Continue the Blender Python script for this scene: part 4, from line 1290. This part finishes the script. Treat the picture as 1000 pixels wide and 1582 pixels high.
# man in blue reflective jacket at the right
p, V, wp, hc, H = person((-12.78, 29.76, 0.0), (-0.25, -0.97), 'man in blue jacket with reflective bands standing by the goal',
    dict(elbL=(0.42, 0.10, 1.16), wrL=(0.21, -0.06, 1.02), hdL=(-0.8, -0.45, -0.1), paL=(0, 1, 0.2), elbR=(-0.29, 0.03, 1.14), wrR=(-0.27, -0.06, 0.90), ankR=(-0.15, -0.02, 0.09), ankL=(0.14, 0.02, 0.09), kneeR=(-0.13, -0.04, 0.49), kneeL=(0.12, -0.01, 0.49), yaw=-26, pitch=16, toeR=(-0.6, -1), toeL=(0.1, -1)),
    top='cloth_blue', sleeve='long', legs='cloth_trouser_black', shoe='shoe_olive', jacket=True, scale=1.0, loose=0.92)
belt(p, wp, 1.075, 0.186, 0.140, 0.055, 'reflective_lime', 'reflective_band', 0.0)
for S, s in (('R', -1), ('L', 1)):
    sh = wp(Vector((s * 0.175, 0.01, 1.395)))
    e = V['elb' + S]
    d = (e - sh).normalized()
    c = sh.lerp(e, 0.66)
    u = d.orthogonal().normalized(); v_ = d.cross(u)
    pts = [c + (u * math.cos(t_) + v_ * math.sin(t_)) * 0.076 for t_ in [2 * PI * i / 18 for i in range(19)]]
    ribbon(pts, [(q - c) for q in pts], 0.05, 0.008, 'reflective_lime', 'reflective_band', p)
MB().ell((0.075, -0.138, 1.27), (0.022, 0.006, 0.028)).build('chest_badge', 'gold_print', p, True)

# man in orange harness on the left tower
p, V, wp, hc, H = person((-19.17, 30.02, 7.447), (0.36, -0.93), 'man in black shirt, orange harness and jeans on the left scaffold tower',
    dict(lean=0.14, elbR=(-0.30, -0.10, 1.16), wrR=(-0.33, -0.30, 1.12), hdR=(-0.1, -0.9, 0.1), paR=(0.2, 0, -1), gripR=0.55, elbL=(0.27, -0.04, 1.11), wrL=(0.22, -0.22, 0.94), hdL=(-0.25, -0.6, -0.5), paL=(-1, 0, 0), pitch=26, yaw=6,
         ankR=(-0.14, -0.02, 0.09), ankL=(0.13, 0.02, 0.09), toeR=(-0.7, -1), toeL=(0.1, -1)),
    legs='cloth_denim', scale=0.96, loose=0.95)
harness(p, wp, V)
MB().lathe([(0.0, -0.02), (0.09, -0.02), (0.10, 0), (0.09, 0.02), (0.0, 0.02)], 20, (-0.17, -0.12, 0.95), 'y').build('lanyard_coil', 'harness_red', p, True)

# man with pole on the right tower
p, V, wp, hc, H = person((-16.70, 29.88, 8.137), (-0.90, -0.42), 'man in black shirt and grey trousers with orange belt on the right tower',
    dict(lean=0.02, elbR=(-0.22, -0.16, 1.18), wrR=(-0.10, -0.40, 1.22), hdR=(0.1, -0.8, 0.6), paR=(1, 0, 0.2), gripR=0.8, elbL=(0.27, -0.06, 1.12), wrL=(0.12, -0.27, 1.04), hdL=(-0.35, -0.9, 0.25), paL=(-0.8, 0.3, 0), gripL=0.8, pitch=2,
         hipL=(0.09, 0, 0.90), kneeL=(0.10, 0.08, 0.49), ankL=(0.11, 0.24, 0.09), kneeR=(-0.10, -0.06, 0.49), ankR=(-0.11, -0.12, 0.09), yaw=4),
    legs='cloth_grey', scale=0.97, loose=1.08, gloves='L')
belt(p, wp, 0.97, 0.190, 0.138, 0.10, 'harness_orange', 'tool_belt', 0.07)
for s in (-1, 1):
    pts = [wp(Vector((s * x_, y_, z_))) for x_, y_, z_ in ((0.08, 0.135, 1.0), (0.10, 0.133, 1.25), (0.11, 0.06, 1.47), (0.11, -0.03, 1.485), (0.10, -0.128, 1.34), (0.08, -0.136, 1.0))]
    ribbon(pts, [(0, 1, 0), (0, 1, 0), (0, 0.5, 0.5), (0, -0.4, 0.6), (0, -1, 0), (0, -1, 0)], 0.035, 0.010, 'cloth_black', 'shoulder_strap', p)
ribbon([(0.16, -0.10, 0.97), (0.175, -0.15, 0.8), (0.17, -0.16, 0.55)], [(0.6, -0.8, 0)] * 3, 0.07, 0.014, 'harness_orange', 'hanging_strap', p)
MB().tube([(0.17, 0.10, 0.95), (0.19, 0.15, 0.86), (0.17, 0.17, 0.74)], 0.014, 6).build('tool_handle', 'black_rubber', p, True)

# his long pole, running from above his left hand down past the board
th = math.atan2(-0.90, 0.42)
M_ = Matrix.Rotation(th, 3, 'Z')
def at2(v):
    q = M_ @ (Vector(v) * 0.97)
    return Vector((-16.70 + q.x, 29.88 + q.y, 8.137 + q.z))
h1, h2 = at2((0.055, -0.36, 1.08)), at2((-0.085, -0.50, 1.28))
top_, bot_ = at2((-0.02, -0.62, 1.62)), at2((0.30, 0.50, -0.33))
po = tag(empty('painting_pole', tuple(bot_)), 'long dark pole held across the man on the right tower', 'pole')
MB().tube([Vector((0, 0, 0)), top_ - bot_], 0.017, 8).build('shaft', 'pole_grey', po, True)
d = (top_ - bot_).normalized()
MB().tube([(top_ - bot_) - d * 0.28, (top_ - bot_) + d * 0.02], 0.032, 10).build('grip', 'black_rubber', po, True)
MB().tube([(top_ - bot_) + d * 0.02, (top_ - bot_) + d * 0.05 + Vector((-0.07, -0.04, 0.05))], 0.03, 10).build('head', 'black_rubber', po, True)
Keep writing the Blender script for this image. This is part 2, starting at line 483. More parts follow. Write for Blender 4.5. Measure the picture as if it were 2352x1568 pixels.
........
:: Exercise prompt ::
Copy the data above in full, character for character.

:: Exercise output ::
Continue the Blender Python script for this scene: part 4, from line 1290. This part finishes the script. Treat the picture as 1000 pixels wide and 1582 pixels high.
# man in blue reflective jacket at the right
p, V, wp, hc, H = person((-12.78, 29.76, 0.0), (-0.25, -0.97), 'man in blue jacket with reflective bands standing by the goal',
    dict(elbL=(0.42, 0.10, 1.16), wrL=(0.21, -0.06, 1.02), hdL=(-0.8, -0.45, -0.1), paL=(0, 1, 0.2), elbR=(-0.29, 0.03, 1.14), wrR=(-0.27, -0.06, 0.90), ankR=(-0.15, -0.02, 0.09), ankL=(0.14, 0.02, 0.09), kneeR=(-0.13, -0.04, 0.49), kneeL=(0.12, -0.01, 0.49), yaw=-26, pitch=16, toeR=(-0.6, -1), toeL=(0.1, -1)),
    top='cloth_blue', sleeve='long', legs='cloth_trouser_black', shoe='shoe_olive', jacket=True, scale=1.0, loose=0.92)
belt(p, wp, 1.075, 0.186, 0.140, 0.055, 'reflective_lime', 'reflective_band', 0.0)
for S, s in (('R', -1), ('L', 1)):
    sh = wp(Vector((s * 0.175, 0.01, 1.395)))
    e = V['elb' + S]
    d = (e - sh).normalized()
    c = sh.lerp(e, 0.66)
    u = d.orthogonal().normalized(); v_ = d.cross(u)
    pts = [c + (u * math.cos(t_) + v_ * math.sin(t_)) * 0.076 for t_ in [2 * PI * i / 18 for i in range(19)]]
    ribbon(pts, [(q - c) for q in pts], 0.05, 0.008, 'reflective_lime', 'reflective_band', p)
MB().ell((0.075, -0.138, 1.27), (0.022, 0.006, 0.028)).build('chest_badge', 'gold_print', p, True)

# man in orange harness on the left tower
p, V, wp, hc, H = person((-19.17, 30.02, 7.447), (0.36, -0.93), 'man in black shirt, orange harness and jeans on the left scaffold tower',
    dict(lean=0.14, elbR=(-0.30, -0.10, 1.16), wrR=(-0.33, -0.30, 1.12), hdR=(-0.1, -0.9, 0.1), paR=(0.2, 0, -1), gripR=0.55, elbL=(0.27, -0.04, 1.11), wrL=(0.22, -0.22, 0.94), hdL=(-0.25, -0.6, -0.5), paL=(-1, 0, 0), pitch=26, yaw=6,
         ankR=(-0.14, -0.02, 0.09), ankL=(0.13, 0.02, 0.09), toeR=(-0.7, -1), toeL=(0.1, -1)),
    legs='cloth_denim', scale=0.96, loose=0.95)
harness(p, wp, V)
MB().lathe([(0.0, -0.02), (0.09, -0.02), (0.10, 0), (0.09, 0.02), (0.0, 0.02)], 20, (-0.17, -0.12, 0.95), 'y').build('lanyard_coil', 'harness_red', p, True)

# man with pole on the right tower
p, V, wp, hc, H = person((-16.70, 29.88, 8.137), (-0.90, -0.42), 'man in black shirt and grey trousers with orange belt on the right tower',
    dict(lean=0.02, elbR=(-0.22, -0.16, 1.18), wrR=(-0.10, -0.40, 1.22), hdR=(0.1, -0.8, 0.6), paR=(1, 0, 0.2), gripR=0.8, elbL=(0.27, -0.06, 1.12), wrL=(0.12, -0.27, 1.04), hdL=(-0.35, -0.9, 0.25), paL=(-0.8, 0.3, 0), gripL=0.8, pitch=2,
         hipL=(0.09, 0, 0.90), kneeL=(0.10, 0.08, 0.49), ankL=(0.11, 0.24, 0.09), kneeR=(-0.10, -0.06, 0.49), ankR=(-0.11, -0.12, 0.09), yaw=4),
    legs='cloth_grey', scale=0.97, loose=1.08, gloves='L')
belt(p, wp, 0.97, 0.190, 0.138, 0.10, 'harness_orange', 'tool_belt', 0.07)
for s in (-1, 1):
    pts = [wp(Vector((s * x_, y_, z_))) for x_, y_, z_ in ((0.08, 0.135, 1.0), (0.10, 0.133, 1.25), (0.11, 0.06, 1.47), (0.11, -0.03, 1.485), (0.10, -0.128, 1.34), (0.08, -0.136, 1.0))]
    ribbon(pts, [(0, 1, 0), (0, 1, 0), (0, 0.5, 0.5), (0, -0.4, 0.6), (0, -1, 0), (0, -1, 0)], 0.035, 0.010, 'cloth_black', 'shoulder_strap', p)
ribbon([(0.16, -0.10, 0.97), (0.175, -0.15, 0.8), (0.17, -0.16, 0.55)], [(0.6, -0.8, 0)] * 3, 0.07, 0.014, 'harness_orange', 'hanging_strap', p)
MB().tube([(0.17, 0.10, 0.95), (0.19, 0.15, 0.86), (0.17, 0.17, 0.74)], 0.014, 6).build('tool_handle', 'black_rubber', p, True)

# his long pole, running from above his left hand down past the board
th = math.atan2(-0.90, 0.42)
M_ = Matrix.Rotation(th, 3, 'Z')
def at2(v):
    q = M_ @ (Vector(v) * 0.97)
    return Vector((-16.70 + q.x, 29.88 + q.y, 8.137 + q.z))
h1, h2 = at2((0.055, -0.36, 1.08)), at2((-0.085, -0.50, 1.28))
top_, bot_ = at2((-0.02, -0.62, 1.62)), at2((0.30, 0.50, -0.33))
po = tag(empty('painting_pole', tuple(bot_)), 'long dark pole held across the man on the right tower', 'pole')
MB().tube([Vector((0, 0, 0)), top_ - bot_], 0.017, 8).build('shaft', 'pole_grey', po, True)
d = (top_ - bot_).normalized()
MB().tube([(top_ - bot_) - d * 0.28, (top_ - bot_) + d * 0.02], 0.032, 10).build('grip', 'black_rubber', po, True)
MB().tube([(top_ - bot_) + d * 0.02, (top_ - bot_) + d * 0.05 + Vector((-0.07, -0.04, 0.05))], 0.03, 10).build('head', 'black_rubber', po, True)
Keep writing the Blender script for this image. This is part 2, starting at line 483. More parts follow. Write for Blender 4.5. Measure the picture as if it were 2352x1568 pixels.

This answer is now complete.